* **Records provided**:
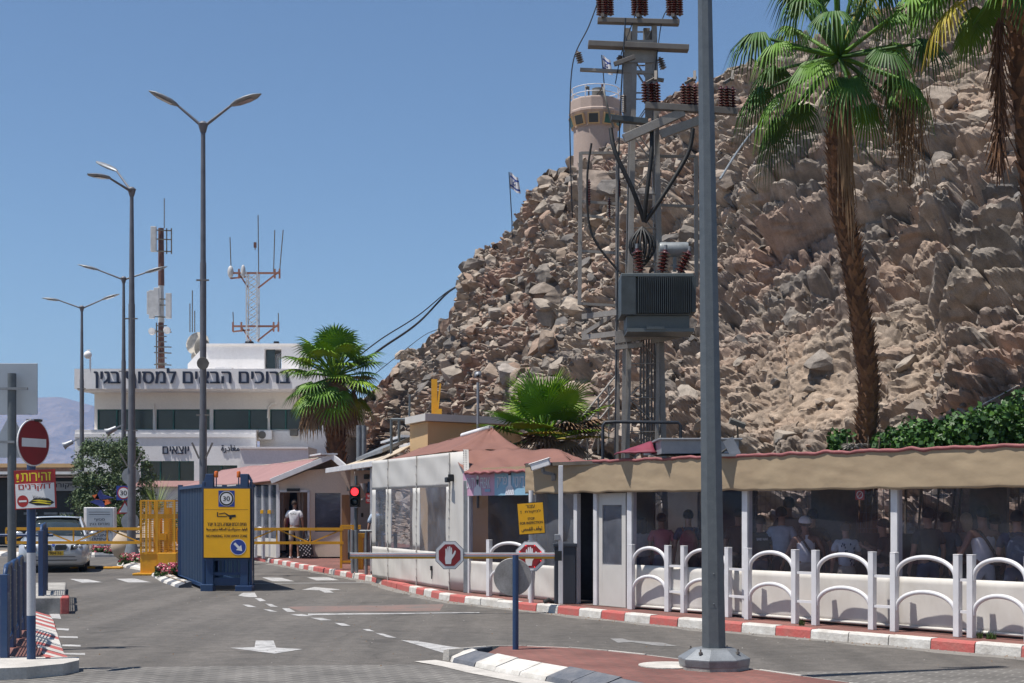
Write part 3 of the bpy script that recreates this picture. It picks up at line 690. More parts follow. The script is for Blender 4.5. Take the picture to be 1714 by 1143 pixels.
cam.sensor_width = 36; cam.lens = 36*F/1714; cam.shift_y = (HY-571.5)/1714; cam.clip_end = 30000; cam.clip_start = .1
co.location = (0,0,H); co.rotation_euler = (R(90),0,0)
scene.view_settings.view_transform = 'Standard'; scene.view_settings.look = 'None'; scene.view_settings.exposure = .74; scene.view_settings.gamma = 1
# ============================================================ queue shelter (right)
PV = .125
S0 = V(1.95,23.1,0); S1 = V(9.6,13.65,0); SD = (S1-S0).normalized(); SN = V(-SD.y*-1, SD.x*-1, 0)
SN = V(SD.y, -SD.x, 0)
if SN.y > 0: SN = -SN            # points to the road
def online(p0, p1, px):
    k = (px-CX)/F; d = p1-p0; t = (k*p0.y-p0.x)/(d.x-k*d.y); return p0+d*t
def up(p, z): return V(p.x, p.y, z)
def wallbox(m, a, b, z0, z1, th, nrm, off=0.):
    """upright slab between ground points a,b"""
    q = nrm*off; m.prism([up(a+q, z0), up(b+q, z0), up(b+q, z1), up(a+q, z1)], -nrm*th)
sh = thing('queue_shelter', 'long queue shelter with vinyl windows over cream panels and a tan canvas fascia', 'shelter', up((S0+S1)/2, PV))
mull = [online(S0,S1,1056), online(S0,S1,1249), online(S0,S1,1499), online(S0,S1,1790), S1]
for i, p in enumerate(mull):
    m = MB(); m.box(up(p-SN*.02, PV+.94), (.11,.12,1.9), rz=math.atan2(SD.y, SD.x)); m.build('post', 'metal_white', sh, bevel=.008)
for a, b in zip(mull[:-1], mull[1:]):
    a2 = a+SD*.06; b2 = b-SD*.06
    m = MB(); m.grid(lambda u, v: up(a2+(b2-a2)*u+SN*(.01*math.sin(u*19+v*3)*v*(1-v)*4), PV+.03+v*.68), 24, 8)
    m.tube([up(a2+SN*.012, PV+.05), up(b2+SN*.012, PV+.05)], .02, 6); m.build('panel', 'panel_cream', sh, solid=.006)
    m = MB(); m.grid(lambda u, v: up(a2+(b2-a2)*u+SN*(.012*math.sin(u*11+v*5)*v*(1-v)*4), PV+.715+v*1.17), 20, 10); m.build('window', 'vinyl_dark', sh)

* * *

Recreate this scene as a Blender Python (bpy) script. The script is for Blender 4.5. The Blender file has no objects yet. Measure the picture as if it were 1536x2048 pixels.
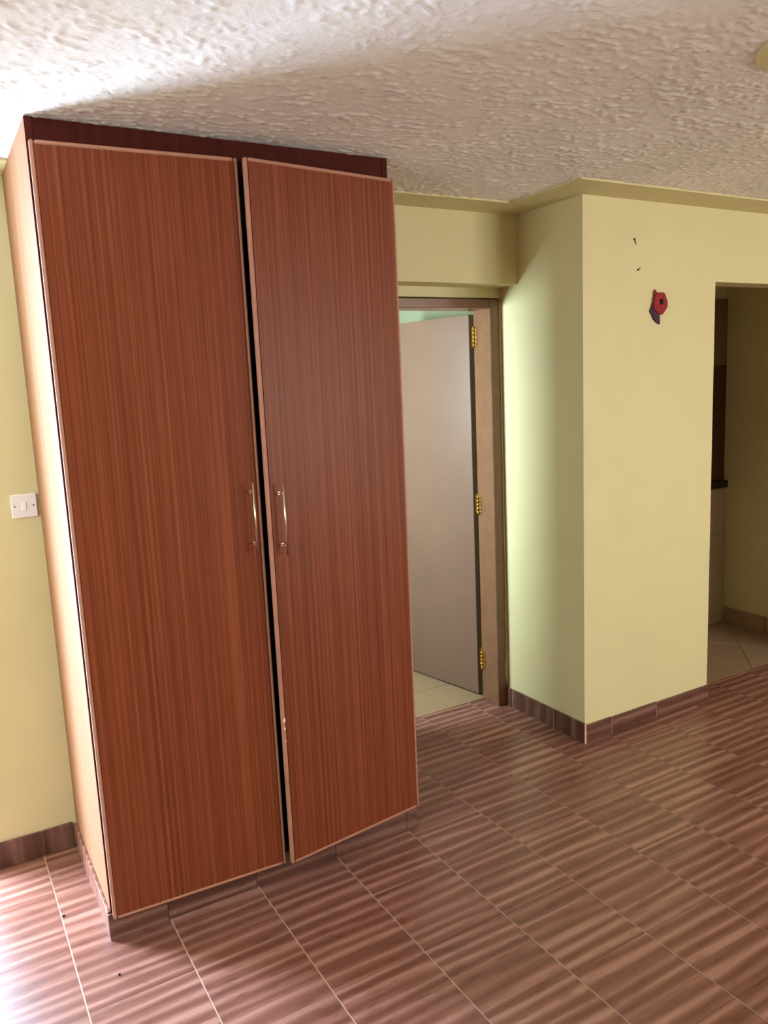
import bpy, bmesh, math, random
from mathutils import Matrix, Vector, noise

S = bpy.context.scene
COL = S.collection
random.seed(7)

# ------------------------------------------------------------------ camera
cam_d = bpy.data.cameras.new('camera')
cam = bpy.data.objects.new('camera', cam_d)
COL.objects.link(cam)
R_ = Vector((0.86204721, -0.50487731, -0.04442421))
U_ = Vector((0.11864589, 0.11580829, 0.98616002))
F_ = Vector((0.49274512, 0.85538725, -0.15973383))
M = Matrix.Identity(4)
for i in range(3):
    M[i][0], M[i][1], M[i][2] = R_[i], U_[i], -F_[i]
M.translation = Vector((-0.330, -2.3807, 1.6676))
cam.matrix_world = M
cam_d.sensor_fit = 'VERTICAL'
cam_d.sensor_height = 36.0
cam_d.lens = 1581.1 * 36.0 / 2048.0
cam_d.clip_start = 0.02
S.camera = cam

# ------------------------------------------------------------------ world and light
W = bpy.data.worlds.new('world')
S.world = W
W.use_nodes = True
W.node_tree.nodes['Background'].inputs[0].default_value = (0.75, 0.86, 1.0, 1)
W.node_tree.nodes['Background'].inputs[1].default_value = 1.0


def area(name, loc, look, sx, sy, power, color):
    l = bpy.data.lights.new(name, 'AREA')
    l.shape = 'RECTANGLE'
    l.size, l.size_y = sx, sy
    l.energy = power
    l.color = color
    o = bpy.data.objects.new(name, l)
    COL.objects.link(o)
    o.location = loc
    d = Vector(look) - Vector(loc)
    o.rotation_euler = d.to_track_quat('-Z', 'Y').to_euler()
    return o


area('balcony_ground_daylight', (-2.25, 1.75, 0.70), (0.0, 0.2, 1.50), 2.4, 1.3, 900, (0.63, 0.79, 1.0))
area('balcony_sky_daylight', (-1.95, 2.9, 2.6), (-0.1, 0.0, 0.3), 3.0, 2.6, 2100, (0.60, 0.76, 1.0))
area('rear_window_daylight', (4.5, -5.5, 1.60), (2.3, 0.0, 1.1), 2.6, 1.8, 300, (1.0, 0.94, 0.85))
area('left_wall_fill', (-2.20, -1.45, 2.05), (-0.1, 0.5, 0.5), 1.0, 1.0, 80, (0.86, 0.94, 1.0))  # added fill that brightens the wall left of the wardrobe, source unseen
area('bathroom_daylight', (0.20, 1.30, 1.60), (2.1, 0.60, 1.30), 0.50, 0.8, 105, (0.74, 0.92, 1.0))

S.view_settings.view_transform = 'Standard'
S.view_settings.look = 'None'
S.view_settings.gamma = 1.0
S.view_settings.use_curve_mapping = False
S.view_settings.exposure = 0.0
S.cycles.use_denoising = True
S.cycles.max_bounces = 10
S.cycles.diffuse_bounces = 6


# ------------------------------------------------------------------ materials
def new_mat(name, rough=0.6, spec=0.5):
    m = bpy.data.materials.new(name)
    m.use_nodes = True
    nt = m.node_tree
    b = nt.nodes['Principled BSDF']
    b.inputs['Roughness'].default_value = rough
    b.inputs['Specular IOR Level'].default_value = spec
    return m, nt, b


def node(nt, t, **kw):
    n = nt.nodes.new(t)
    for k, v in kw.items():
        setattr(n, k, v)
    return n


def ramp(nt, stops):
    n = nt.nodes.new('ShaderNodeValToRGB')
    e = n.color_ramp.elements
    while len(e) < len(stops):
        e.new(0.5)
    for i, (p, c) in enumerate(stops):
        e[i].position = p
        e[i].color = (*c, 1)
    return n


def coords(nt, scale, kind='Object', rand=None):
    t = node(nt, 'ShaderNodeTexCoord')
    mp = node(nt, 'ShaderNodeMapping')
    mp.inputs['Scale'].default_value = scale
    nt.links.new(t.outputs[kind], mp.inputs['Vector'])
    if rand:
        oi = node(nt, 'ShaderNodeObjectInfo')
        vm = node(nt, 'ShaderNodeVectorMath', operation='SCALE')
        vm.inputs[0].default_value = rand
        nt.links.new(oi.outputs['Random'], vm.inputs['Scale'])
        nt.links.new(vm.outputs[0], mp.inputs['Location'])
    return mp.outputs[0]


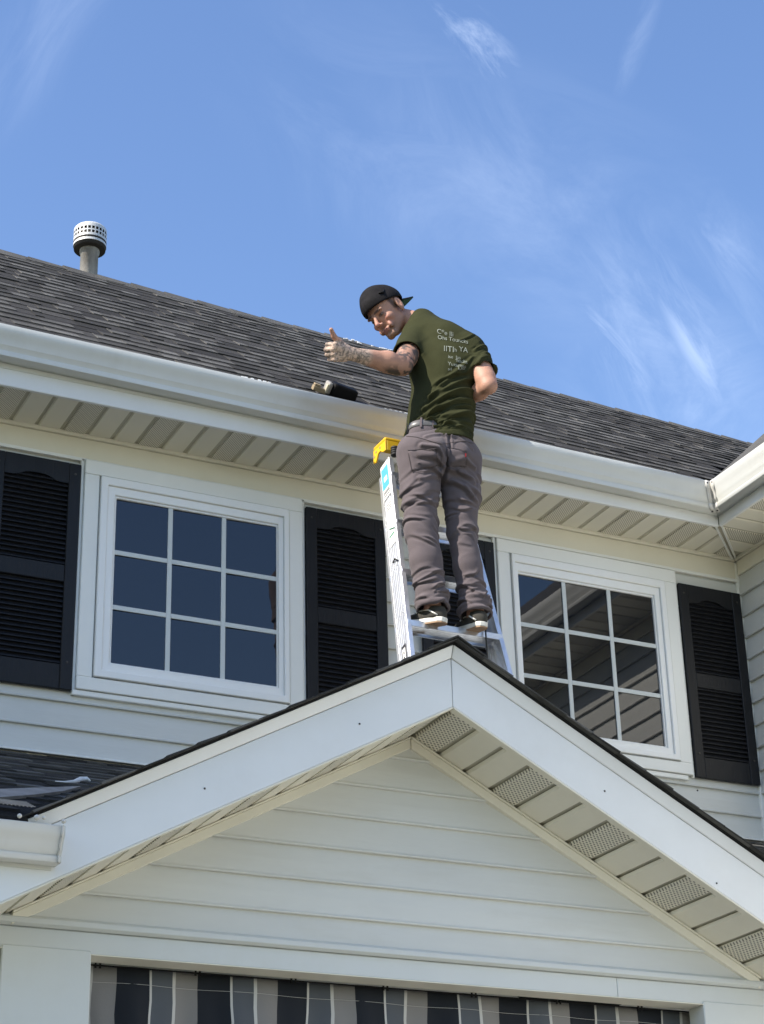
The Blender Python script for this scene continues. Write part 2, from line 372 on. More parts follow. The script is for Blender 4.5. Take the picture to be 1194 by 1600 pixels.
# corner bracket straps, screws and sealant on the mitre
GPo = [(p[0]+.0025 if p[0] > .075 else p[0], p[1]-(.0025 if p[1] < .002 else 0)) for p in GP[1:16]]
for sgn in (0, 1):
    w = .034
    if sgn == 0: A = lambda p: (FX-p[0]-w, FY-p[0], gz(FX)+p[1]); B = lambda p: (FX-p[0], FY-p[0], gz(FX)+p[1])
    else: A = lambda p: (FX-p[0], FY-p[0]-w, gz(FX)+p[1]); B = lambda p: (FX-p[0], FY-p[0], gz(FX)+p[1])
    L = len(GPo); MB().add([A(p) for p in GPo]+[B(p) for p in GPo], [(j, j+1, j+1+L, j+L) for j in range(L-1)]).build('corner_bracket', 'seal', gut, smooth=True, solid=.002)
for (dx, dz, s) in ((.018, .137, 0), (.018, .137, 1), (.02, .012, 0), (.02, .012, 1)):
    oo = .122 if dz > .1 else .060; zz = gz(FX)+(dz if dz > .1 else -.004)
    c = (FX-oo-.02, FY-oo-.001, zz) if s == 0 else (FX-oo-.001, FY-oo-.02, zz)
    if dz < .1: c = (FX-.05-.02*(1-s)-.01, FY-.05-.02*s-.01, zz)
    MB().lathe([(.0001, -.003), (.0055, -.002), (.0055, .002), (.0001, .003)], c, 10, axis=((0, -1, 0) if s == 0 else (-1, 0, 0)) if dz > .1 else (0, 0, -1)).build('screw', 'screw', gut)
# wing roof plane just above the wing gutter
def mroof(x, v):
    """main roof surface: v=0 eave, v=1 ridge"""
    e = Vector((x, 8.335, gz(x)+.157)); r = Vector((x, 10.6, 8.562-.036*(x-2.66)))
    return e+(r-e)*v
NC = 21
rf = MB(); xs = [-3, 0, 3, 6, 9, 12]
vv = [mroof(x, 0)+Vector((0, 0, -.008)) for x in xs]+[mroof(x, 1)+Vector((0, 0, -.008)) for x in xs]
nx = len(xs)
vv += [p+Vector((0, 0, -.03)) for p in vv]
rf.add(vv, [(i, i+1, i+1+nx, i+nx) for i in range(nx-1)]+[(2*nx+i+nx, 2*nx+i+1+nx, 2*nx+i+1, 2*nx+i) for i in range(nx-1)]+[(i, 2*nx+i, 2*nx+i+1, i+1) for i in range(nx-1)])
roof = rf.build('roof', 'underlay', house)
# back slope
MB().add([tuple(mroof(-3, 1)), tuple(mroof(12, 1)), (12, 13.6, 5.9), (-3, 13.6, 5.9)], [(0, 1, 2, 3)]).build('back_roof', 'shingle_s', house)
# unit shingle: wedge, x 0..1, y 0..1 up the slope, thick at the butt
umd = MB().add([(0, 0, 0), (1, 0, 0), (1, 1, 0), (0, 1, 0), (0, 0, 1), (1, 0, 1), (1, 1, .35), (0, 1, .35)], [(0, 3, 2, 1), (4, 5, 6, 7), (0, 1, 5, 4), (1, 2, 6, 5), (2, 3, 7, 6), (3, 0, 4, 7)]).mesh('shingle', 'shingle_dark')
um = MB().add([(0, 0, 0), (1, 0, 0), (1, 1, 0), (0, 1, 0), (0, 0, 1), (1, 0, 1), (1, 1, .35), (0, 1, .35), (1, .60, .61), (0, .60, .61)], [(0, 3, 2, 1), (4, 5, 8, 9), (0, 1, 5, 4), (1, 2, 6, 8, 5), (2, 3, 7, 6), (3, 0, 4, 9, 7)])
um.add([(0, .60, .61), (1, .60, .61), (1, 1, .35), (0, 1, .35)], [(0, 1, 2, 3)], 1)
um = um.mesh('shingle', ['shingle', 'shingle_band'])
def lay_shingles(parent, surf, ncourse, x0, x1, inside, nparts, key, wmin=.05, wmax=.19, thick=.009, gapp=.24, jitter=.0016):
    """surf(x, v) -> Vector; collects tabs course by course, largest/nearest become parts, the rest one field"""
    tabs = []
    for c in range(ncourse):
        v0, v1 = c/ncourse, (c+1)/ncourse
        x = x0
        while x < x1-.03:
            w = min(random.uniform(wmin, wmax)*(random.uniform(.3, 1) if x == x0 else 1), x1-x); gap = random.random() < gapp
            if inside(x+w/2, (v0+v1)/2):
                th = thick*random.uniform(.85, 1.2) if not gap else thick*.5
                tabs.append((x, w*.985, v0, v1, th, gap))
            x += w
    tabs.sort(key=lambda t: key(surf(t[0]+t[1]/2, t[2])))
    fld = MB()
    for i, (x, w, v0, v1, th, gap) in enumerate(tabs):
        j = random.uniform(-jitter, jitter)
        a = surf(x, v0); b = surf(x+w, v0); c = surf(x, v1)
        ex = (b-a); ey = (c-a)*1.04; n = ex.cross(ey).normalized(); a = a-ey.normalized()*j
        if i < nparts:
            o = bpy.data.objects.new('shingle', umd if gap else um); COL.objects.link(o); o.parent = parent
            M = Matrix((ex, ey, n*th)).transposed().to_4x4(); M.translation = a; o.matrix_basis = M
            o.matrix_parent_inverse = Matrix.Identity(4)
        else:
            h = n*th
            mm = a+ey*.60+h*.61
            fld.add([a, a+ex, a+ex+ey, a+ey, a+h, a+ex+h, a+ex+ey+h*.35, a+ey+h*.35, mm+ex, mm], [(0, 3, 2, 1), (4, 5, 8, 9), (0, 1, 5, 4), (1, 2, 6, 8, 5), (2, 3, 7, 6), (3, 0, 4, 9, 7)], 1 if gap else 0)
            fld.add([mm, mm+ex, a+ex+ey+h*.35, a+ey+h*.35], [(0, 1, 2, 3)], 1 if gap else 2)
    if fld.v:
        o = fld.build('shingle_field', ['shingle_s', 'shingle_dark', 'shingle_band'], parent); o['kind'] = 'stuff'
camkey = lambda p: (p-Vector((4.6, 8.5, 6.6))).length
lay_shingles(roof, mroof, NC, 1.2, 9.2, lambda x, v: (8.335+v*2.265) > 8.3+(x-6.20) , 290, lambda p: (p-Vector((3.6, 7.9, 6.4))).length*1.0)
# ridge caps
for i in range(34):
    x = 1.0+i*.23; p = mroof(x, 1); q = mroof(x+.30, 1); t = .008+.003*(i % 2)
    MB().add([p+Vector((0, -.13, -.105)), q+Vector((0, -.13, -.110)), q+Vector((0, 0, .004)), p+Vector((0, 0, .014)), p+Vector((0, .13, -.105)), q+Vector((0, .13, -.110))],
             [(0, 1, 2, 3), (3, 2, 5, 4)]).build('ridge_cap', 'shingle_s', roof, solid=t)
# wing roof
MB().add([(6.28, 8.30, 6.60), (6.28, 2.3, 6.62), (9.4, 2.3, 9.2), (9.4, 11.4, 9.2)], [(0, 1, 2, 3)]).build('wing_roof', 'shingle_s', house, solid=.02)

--

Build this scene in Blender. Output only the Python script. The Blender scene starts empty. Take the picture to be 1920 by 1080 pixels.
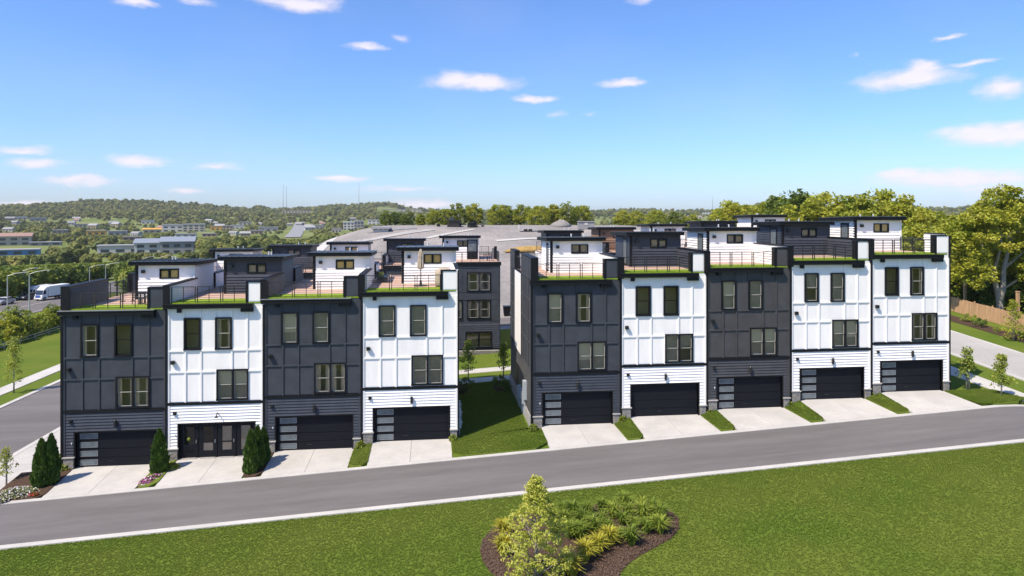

* **Exercise prompt**: Begin with the line that contains "Recreate this scene" and end with the line that contains "from mathutils import Matrix, Vector, noise"; write out both and all lines between exactly, but no pictures.

* **Solved problem**:
Recreate this scene as a Blender Python (bpy) script. The script is for Blender 4.5. The Blender file has no objects yet. Measure the picture as if it were 1536x2048 pixels.
import bpy, bmesh, math, random
from mathutils import Matrix, Vector, noise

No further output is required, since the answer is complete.